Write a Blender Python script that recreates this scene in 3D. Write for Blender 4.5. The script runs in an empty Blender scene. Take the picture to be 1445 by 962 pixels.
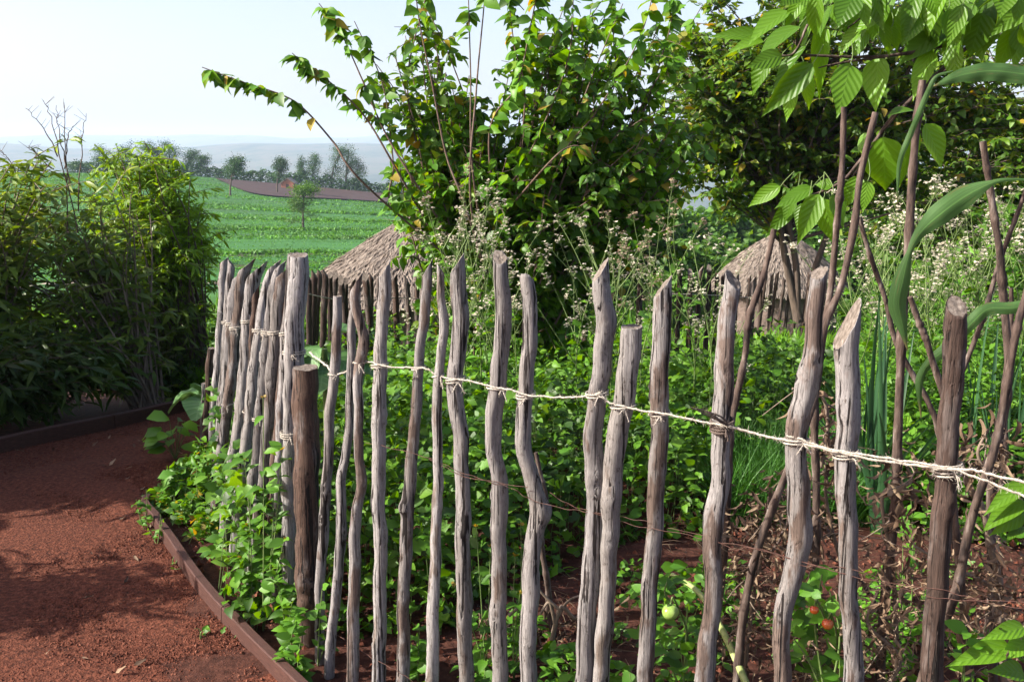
import bpy, math, random
import numpy as np
from mathutils import Vector, noise as mnoise
R = math.radians
rng = np.random.default_rng(7)
random.seed(7)
S = bpy.context.scene
COL = S.collection

# ------------------------------------------------------------------ camera, sky, sun, exposure
CAM = np.array([0.0, 0.0, 1.70]); PITCH = R(10.7); FPX = 1405.0
cam = bpy.data.objects.new('camera', bpy.data.cameras.new('camera')); COL.objects.link(cam)
cam.location = CAM; cam.rotation_euler = (R(90) - PITCH, 0, 0)
cam.data.sensor_width = 36; cam.data.lens = 35.0; cam.data.clip_end = 20000; cam.data.clip_start = 0.05
S.camera = cam
SUN_AZ = R(-102); SUN_EL = R(33)          # azimuth from +Y towards +X
W = bpy.data.worlds.new('World'); S.world = W; W.use_nodes = True
wn = W.node_tree; bg = wn.nodes['Background']
sky = wn.nodes.new('ShaderNodeTexSky'); sky.sky_type = 'NISHITA'; sky.sun_disc = False
sky.sun_elevation = SUN_EL; sky.sun_rotation = SUN_AZ; sky.air_density = 1.0; sky.dust_density = 3.0; sky.ozone_density = 1.2
wb = wn.nodes.new('ShaderNodeMixRGB'); wb.blend_type = 'MULTIPLY'; wb.inputs[0].default_value = 1.0; wb.inputs[2].default_value = (1.12, .985, 1.0, 1)
wn.links.new(sky.outputs[0], wb.inputs[1]); wn.links.new(wb.outputs[0], bg.inputs[0]); bg.inputs[1].default_value = 0.11
sl = bpy.data.lights.new('sun', 'SUN'); sl.energy = 5.0; sl.angle = R(0.5); sl.color = (1.0, 0.94, 0.84)
so = bpy.data.objects.new('sun', sl); COL.objects.link(so)
sd = Vector((math.sin(SUN_AZ) * math.cos(SUN_EL), math.cos(SUN_AZ) * math.cos(SUN_EL), math.sin(SUN_EL)))
so.rotation_euler = sd.to_track_quat('Z', 'Y').to_euler(); so.location = (-20, -6, 16)
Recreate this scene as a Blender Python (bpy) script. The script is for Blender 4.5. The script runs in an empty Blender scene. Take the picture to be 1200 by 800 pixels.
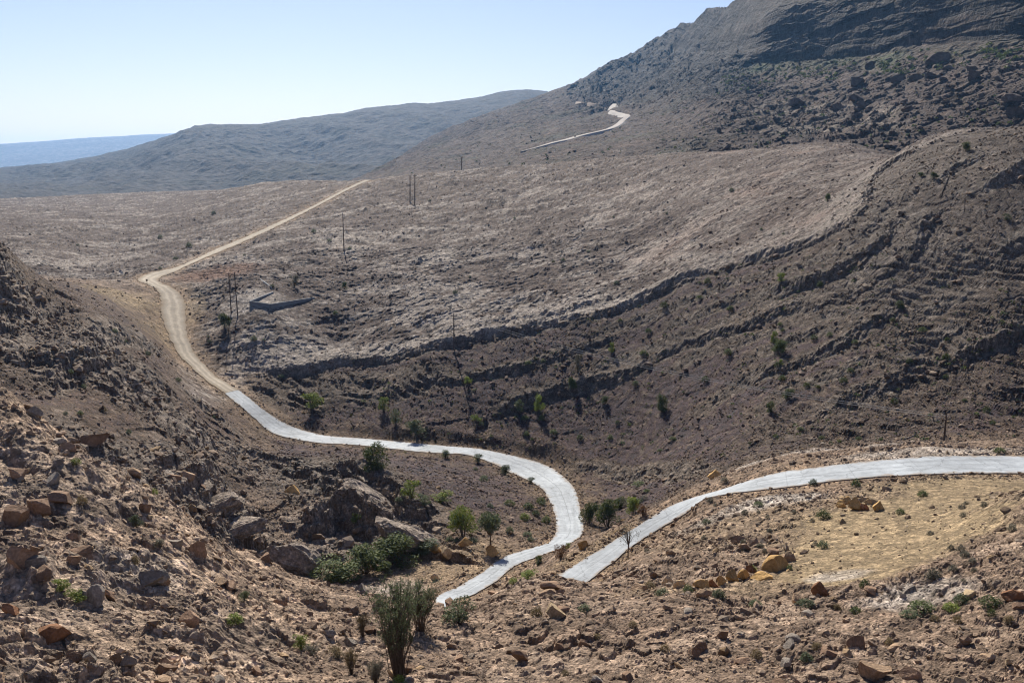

⁂

Written exercise:
Give an exact copy of the material, leaving out every picture.

Exercise answer:
Write a Blender Python script that recreates this scene in 3D. Write for Blender 4.5. The script runs in an empty Blender scene. Take the picture to be 1445 by 962 pixels.
import bpy, math, random
import numpy as np
from mathutils import Vector, noise as mnoise
R = math.radians
rng = np.random.default_rng(7)
random.seed(7)
S = bpy.context.scene
COL = S.collection

# ------------------------------------------------------------------ camera, sky, sun, exposure
CAM = np.array([0.0, 0.0, 1.70]); PITCH = R(10.7); FPX = 1405.0
cam = bpy.data.objects.new('camera', bpy.data.cameras.new('camera')); COL.objects.link(cam)
cam.location = CAM; cam.rotation_euler = (R(90) - PITCH, 0, 0)
cam.data.sensor_width = 36; cam.data.lens = 35.0; cam.data.clip_end = 20000; cam.data.clip_start = 0.05
S.camera = cam
SUN_AZ = R(-102); SUN_EL = R(33)          # azimuth from +Y towards +X
W = bpy.data.worlds.new('World'); S.world = W; W.use_nodes = True
wn = W.node_tree; bg = wn.nodes['Background']
sky = wn.nodes.new('ShaderNodeTexSky'); sky.sky_type = 'NISHITA'; sky.sun_disc = False
sky.sun_elevation = SUN_EL; sky.sun_rotation = SUN_AZ; sky.air_density = 1.0; sky.dust_density = 3.0; sky.ozone_density = 1.2
wb = wn.nodes.new('ShaderNodeMixRGB'); wb.blend_type = 'MULTIPLY'; wb.inputs[0].default_value = 1.0; wb.inputs[2].default_value = (1.12, .985, 1.0, 1)
wn.links.new(sky.outputs[0], wb.inputs[1]); wn.links.new(wb.outputs[0], bg.inputs[0]); bg.inputs[1].default_value = 0.11
sl = bpy.data.lights.new('sun', 'SUN'); sl.energy = 5.0; sl.angle = R(0.5); sl.color = (1.0, 0.94, 0.84)
so = bpy.data.objects.new('sun', sl); COL.objects.link(so)
sd = Vector((math.sin(SUN_AZ) * math.cos(SUN_EL), math.cos(SUN_AZ) * math.cos(SUN_EL), math.sin(SUN_EL)))
so.rotation_euler = sd.to_track_quat('Z', 'Y').to_euler(); so.location = (-20, -6, 16)
Recreate this scene as a Blender Python (bpy) script. The script is for Blender 4.5. The script runs in an empty Blender scene. Take the picture to be 1200 by 800 pixels.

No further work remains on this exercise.